In the year 64, a fire raged throughout Rome for 5 days. Legend suggests Nero simply played his fiddle as Rome burned. Ancient historians accuse Nero of arson to make way for a palace, though Christians were blamed. Not a fan of Christianity, it’s rumored Nero created “Christian candles” by dipping followers in oil and lighting them on fire. He competed in the 67 Greek Olympics, was injured in a chariot race and bombed at acting, but judges let him win – and why not? Nero mass-executed people, including his mother and at least one of his wives. We’d probably let him win too.

#2: Caligula of the Roman Empire
12 - 41

Caligula was sexually perverse and viciously cruel, indiscriminately executing family and friends. He over-compensated, vied to be worshipped as a god, and built the then-largest boat as a personal floating palace. After an oracle alleged Caligula was as likely to become emperor as to ride a horse on the Bay of Baiae, the Emperor blew funds on a pontoon bridge for the bay and rode his horse Incitatus across, while sporting Alexander the Great’s breastplate. Ancient historians say he wanted to appoint Incitatus as consul and later make him a priest. Caligula was eventually assassinated.

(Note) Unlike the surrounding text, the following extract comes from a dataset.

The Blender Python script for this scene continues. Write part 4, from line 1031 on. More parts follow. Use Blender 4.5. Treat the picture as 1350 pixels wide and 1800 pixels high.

Before we get unveil our number one pick, here are some honorable mentions:
- George III of the United Kingdom
1738 - 1820
- Justin II of the Byzantine Empire
520 - 578
- Fyodor I of Russia
1557 - 1598
- Eric XIV of Sweden
1533 - 1577
- Maria I of Portugal
1734 - 1816
- Mustafa I of the Ottoman Empire
1591 - 1639

#1: Vlad III of Wallachia
1431 - 1477

Vlad Dracula was a hostage of the Ottoman Empire as a teenager. Once in charge of the region of Romania known as Wallachia, he vied for revenge. Refusing tribute to an Ottoman envoy under the pretense that they declined to respectfully remove their hats, Vlad had their turbans nailed to their heads; these were the first of his eventual 100,000 victims. Vlad’s tactics became increasingly brutal, as Ottoman armies found forests of their comrades skewered on wooden pikes, earning him the moniker Vlad the Impaler. His name and notoriety was such that it served as inspiration for Count Dracula.